◆ Written problem ◆
Images are not part of the copy; transcribe all the data exactly.

◆ Information supplied ◆
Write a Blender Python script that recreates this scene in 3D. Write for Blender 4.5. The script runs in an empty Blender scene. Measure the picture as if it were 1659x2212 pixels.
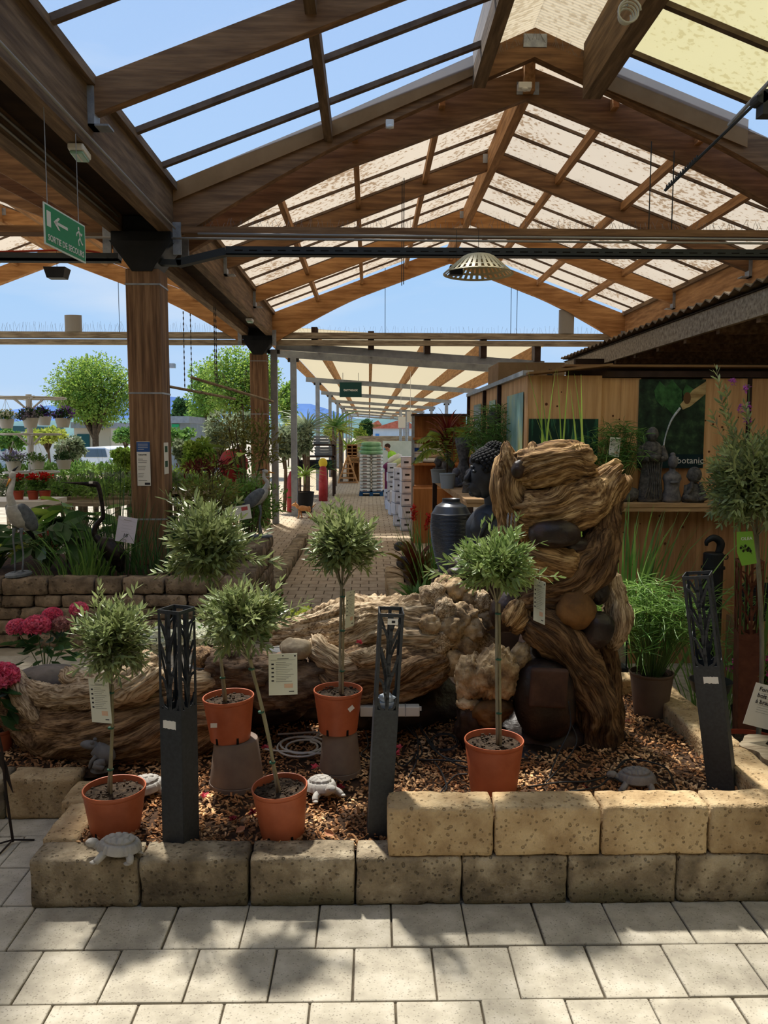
import bpy, math, random
import numpy as np
from mathutils import Vector, Matrix
random.seed(7); RNG = np.random.default_rng(7)
PI = math.pi
SC = bpy.context.scene
COL = SC.collection
# ---------------------------------------------------------------- camera
FPX, CP, CY, CR = 1740.0, math.radians(5.5), math.radians(1.08), math.radians(.1)
CAM = np.array([0, 0, 2.1])
cf = np.array([math.sin(CY)*math.cos(CP), math.cos(CY)*math.cos(CP), -math.sin(CP)])
cr = np.array([math.cos(CY), -math.sin(CY), 0.]); cu = np.cross(cr, cf)
cr, cu = cr*math.cos(CR)+cu*math.sin(CR), -cr*math.sin(CR)+cu*math.cos(CR)
cam = bpy.data.cameras.new('camera'); camo = bpy.data.objects.new('camera', cam); COL.objects.link(camo)
camo.matrix_world = Matrix(((cr[0], cu[0], -cf[0], 0), (cr[1], cu[1], -cf[1], 0), (cr[2], cu[2], -cf[2], 2.1), (0, 0, 0, 1)))
cam.sensor_fit = 'HORIZONTAL'; cam.sensor_width = 36; cam.lens = 36*FPX/1659; cam.clip_end = 3000; cam.clip_start = .05
SC.camera = camo
SC.view_settings.view_transform = 'Standard'; SC.view_settings.look = 'None'
SC.view_settings.gamma = 1; SC.view_settings.use_curve_mapping = False
SC.view_settings.exposure = 0.0
SC.cycles.max_bounces = 7; SC.cycles.transparent_max_bounces = 24; SC.cycles.caustics_reflective = False; SC.cycles.caustics_refractive = False
SC.cycles.diffuse_bounces = 4; SC.cycles.glossy_bounces = 3; SC.cycles.sample_clamp_indirect = 6
def lin(c):
    return tuple(((x/255)/12.92 if x/255 <= .04045 else ((x/255+.055)/1.055)**2.4) for x in c)+(1,)
# ---------------------------------------------------------------- sky
W = bpy.data.worlds.new('sky'); SC.world = W; W.use_nodes = True
nt = W.node_tree; nt.nodes.clear()
def N(t, ty, **k):
    n = t.nodes.new(ty)
    for a, b in k.items(): setattr(n, a, b)
    return n
tc = N(nt, 'ShaderNodeTexCoord'); sp = N(nt, 'ShaderNodeSeparateXYZ'); nt.links.new(tc.outputs['Generated'], sp.inputs[0])
rp = N(nt, 'ShaderNodeValToRGB'); nt.links.new(sp.outputs['Z'], rp.inputs[0])
el = rp.color_ramp.elements
el[0].position = 0; el[0].color = lin((196, 221, 246)); el[1].position = 1; el[1].color = lin((120, 165, 232))
for p, c in ((.06, (186, 217, 251)), (.2, (170, 210, 252)), (.45, (154, 194, 245))):
    e = el.new(p); e.color = lin(c)
mp = N(nt, 'ShaderNodeMapping'); mp.inputs['Scale'].default_value = (1.1, 2.2, 5.5); mp.inputs['Rotation'].default_value = (0, .25, 0); nt.links.new(tc.outputs['Generated'], mp.inputs[0])
nz = N(nt, 'ShaderNodeTexNoise'); nz.inputs['Scale'].default_value = 1.6; nz.inputs['Detail'].default_value = 6; nt.links.new(mp.outputs[0], nz.inputs['Vector'])
cl = N(nt, 'ShaderNodeValToRGB'); cl.color_ramp.elements[0].position = .52; cl.color_ramp.elements[1].position = .85; nt.links.new(nz.outputs['Fac'], cl.inputs[0])
mx = N(nt, 'ShaderNodeMixRGB'); mx.inputs[2].default_value = lin((226, 236, 250)); nt.links.new(cl.outputs[0], mx.inputs[0]); nt.links.new(rp.outputs[0], mx.inputs[1])
bg = N(nt, 'ShaderNodeBackground'); bg.inputs['Strength'].default_value = .98; nt.links.new(mx.outputs[0], bg.inputs[0])
ow = N(nt, 'ShaderNodeOutputWorld'); nt.links.new(bg.outputs[0], ow.inputs[0])
# ---------------------------------------------------------------- sun
sd = bpy.data.lights.new('sun', 'SUN'); sd.energy = 7.2; sd.angle = math.radians(3.0); sd.color = (1, .95, .86)
so = bpy.data.objects.new('sun', sd); COL.objects.link(so); so.location = (-3, 10, 25)
so.rotation_euler = Vector((.17, -.47, -1)).to_track_quat('-Z', 'Y').to_euler()
# ---------------------------------------------------------------- helpers
def ray(x, y): return cr*(x-829.5)/FPX+cu*(1106-y)/FPX+cf
def at(x, y, Y): v = ray(x, y); return CAM+v*(Y/v[1])
def atz(x, y, Z): v = ray(x, y); return CAM+v*((Z-2.1)/v[2])
def atx(x, y, X): v = ray(x, y); return CAM+v*(X/v[0])
def vh(i, j, k, s):
    n = (i*374761393+j*668265263+k*2147483647+s*974634777) & 0xffffffff
    n = ((n ^ (n >> 13))*1274126177) & 0xffffffff
    return ((n ^ (n >> 16)) & 0xffff)/65535.
def vn(P, s=0):
    P = np.asarray(P, float); I = np.floor(P).astype(np.int64); Fr = P-I; Fr = Fr*Fr*(3-2*Fr); r = 0
    for a in (0, 1):
        for b in (0, 1):
            for c in (0, 1):
                w = (Fr[..., 0] if a else 1-Fr[..., 0])*(Fr[..., 1] if b else 1-Fr[..., 1])*(Fr[..., 2] if c else 1-Fr[..., 2])
                r = r+w*vh(I[..., 0]+a, I[..., 1]+b, I[..., 2]+c, s)
    return r*2-1
def fbm(P, s=0, o=4):
    P = np.asarray(P, float); r = 0; a = .5
    for k in range(o): r = r+a*vn(P, s+k); P = P*2.03+7.1; a *= .5
    return r
def rotm(ax, an):
    return np.array(Matrix.Rotation(an, 3, Vector(ax)))
def unit(v):
    v = np.asarray(v, float); return v/(np.linalg.norm(v)+1e-12)
def spl(pts, n):
    """Catmull-Rom through rows of pts, n samples"""
    P = np.asarray(pts, float); m = len(P)
    if m == 2: t = np.linspace(0, 1, n)[:, None]; return P[0]*(1-t)+P[1]*t
    Q = np.vstack([2*P[0]-P[1], P, 2*P[-1]-P[-2]]); out = []
    for u in np.linspace(0, m-1-1e-9, n):
        i = int(u); t = u-i; a, b, c, d = Q[i:i+4]
        out.append(.5*((2*b)+(c-a)*t+(2*a-5*b+4*c-d)*t*t+(3*b-a-3*c+d)*t**3))
    return np.array(out)
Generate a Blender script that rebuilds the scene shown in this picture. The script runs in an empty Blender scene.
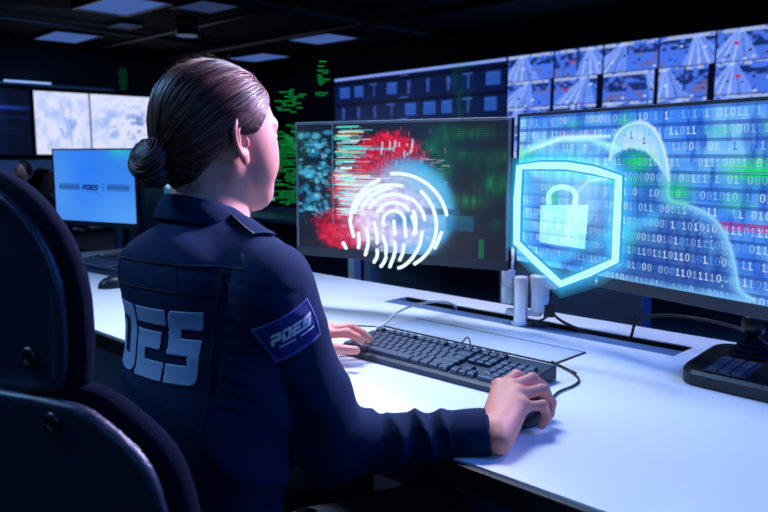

◆ Task output ◆
Write a Blender Python script that recreates this scene in 3D. Write for Blender 4.5. The script runs in an empty Blender scene. Measure the picture as if it were 1659x2212 pixels.
import bpy, math, random
import numpy as np
from mathutils import Vector, Matrix
random.seed(7); RNG = np.random.default_rng(7)
PI = math.pi
SC = bpy.context.scene
COL = SC.collection
# ---------------------------------------------------------------- camera
FPX, CP, CY, CR = 1740.0, math.radians(5.5), math.radians(1.08), math.radians(.1)
CAM = np.array([0, 0, 2.1])
cf = np.array([math.sin(CY)*math.cos(CP), math.cos(CY)*math.cos(CP), -math.sin(CP)])
cr = np.array([math.cos(CY), -math.sin(CY), 0.]); cu = np.cross(cr, cf)
cr, cu = cr*math.cos(CR)+cu*math.sin(CR), -cr*math.sin(CR)+cu*math.cos(CR)
cam = bpy.data.cameras.new('camera'); camo = bpy.data.objects.new('camera', cam); COL.objects.link(camo)
camo.matrix_world = Matrix(((cr[0], cu[0], -cf[0], 0), (cr[1], cu[1], -cf[1], 0), (cr[2], cu[2], -cf[2], 2.1), (0, 0, 0, 1)))
cam.sensor_fit = 'HORIZONTAL'; cam.sensor_width = 36; cam.lens = 36*FPX/1659; cam.clip_end = 3000; cam.clip_start = .05
SC.camera = camo
SC.view_settings.view_transform = 'Standard'; SC.view_settings.look = 'None'
SC.view_settings.gamma = 1; SC.view_settings.use_curve_mapping = False
SC.view_settings.exposure = 0.0
SC.cycles.max_bounces = 7; SC.cycles.transparent_max_bounces = 24; SC.cycles.caustics_reflective = False; SC.cycles.caustics_refractive = False
SC.cycles.diffuse_bounces = 4; SC.cycles.glossy_bounces = 3; SC.cycles.sample_clamp_indirect = 6
def lin(c):
    return tuple(((x/255)/12.92 if x/255 <= .04045 else ((x/255+.055)/1.055)**2.4) for x in c)+(1,)
# ---------------------------------------------------------------- sky
W = bpy.data.worlds.new('sky'); SC.world = W; W.use_nodes = True
nt = W.node_tree; nt.nodes.clear()
def N(t, ty, **k):
    n = t.nodes.new(ty)
    for a, b in k.items(): setattr(n, a, b)
    return n
tc = N(nt, 'ShaderNodeTexCoord'); sp = N(nt, 'ShaderNodeSeparateXYZ'); nt.links.new(tc.outputs['Generated'], sp.inputs[0])
rp = N(nt, 'ShaderNodeValToRGB'); nt.links.new(sp.outputs['Z'], rp.inputs[0])
el = rp.color_ramp.elements
el[0].position = 0; el[0].color = lin((196, 221, 246)); el[1].position = 1; el[1].color = lin((120, 165, 232))
for p, c in ((.06, (186, 217, 251)), (.2, (170, 210, 252)), (.45, (154, 194, 245))):
    e = el.new(p); e.color = lin(c)
mp = N(nt, 'ShaderNodeMapping'); mp.inputs['Scale'].default_value = (1.1, 2.2, 5.5); mp.inputs['Rotation'].default_value = (0, .25, 0); nt.links.new(tc.outputs['Generated'], mp.inputs[0])
nz = N(nt, 'ShaderNodeTexNoise'); nz.inputs['Scale'].default_value = 1.6; nz.inputs['Detail'].default_value = 6; nt.links.new(mp.outputs[0], nz.inputs['Vector'])
cl = N(nt, 'ShaderNodeValToRGB'); cl.color_ramp.elements[0].position = .52; cl.color_ramp.elements[1].position = .85; nt.links.new(nz.outputs['Fac'], cl.inputs[0])
mx = N(nt, 'ShaderNodeMixRGB'); mx.inputs[2].default_value = lin((226, 236, 250)); nt.links.new(cl.outputs[0], mx.inputs[0]); nt.links.new(rp.outputs[0], mx.inputs[1])
bg = N(nt, 'ShaderNodeBackground'); bg.inputs['Strength'].default_value = .98; nt.links.new(mx.outputs[0], bg.inputs[0])
ow = N(nt, 'ShaderNodeOutputWorld'); nt.links.new(bg.outputs[0], ow.inputs[0])
# ---------------------------------------------------------------- sun
sd = bpy.data.lights.new('sun', 'SUN'); sd.energy = 7.2; sd.angle = math.radians(3.0); sd.color = (1, .95, .86)
so = bpy.data.objects.new('sun', sd); COL.objects.link(so); so.location = (-3, 10, 25)
so.rotation_euler = Vector((.17, -.47, -1)).to_track_quat('-Z', 'Y').to_euler()
# ---------------------------------------------------------------- helpers
def ray(x, y): return cr*(x-829.5)/FPX+cu*(1106-y)/FPX+cf
def at(x, y, Y): v = ray(x, y); return CAM+v*(Y/v[1])
def atz(x, y, Z): v = ray(x, y); return CAM+v*((Z-2.1)/v[2])
def atx(x, y, X): v = ray(x, y); return CAM+v*(X/v[0])
def vh(i, j, k, s):
    n = (i*374761393+j*668265263+k*2147483647+s*974634777) & 0xffffffff
    n = ((n ^ (n >> 13))*1274126177) & 0xffffffff
    return ((n ^ (n >> 16)) & 0xffff)/65535.
def vn(P, s=0):
    P = np.asarray(P, float); I = np.floor(P).astype(np.int64); Fr = P-I; Fr = Fr*Fr*(3-2*Fr); r = 0
    for a in (0, 1):
        for b in (0, 1):
            for c in (0, 1):
                w = (Fr[..., 0] if a else 1-Fr[..., 0])*(Fr[..., 1] if b else 1-Fr[..., 1])*(Fr[..., 2] if c else 1-Fr[..., 2])
                r = r+w*vh(I[..., 0]+a, I[..., 1]+b, I[..., 2]+c, s)
    return r*2-1
def fbm(P, s=0, o=4):
    P = np.asarray(P, float); r = 0; a = .5
    for k in range(o): r = r+a*vn(P, s+k); P = P*2.03+7.1; a *= .5
    return r
def rotm(ax, an):
    return np.array(Matrix.Rotation(an, 3, Vector(ax)))
def unit(v):
    v = np.asarray(v, float); return v/(np.linalg.norm(v)+1e-12)
def spl(pts, n):
    """Catmull-Rom through rows of pts, n samples"""
    P = np.asarray(pts, float); m = len(P)
    if m == 2: t = np.linspace(0, 1, n)[:, None]; return P[0]*(1-t)+P[1]*t
    Q = np.vstack([2*P[0]-P[1], P, 2*P[-1]-P[-2]]); out = []
    for u in np.linspace(0, m-1-1e-9, n):
        i = int(u); t = u-i; a, b, c, d = Q[i:i+4]
        out.append(.5*((2*b)+(c-a)*t+(2*a-5*b+4*c-d)*t*t+(3*b-a-3*c+d)*t**3))
    return np.array(out)
Generate a Blender script that rebuilds the scene shown in this picture. The script runs in an empty Blender scene.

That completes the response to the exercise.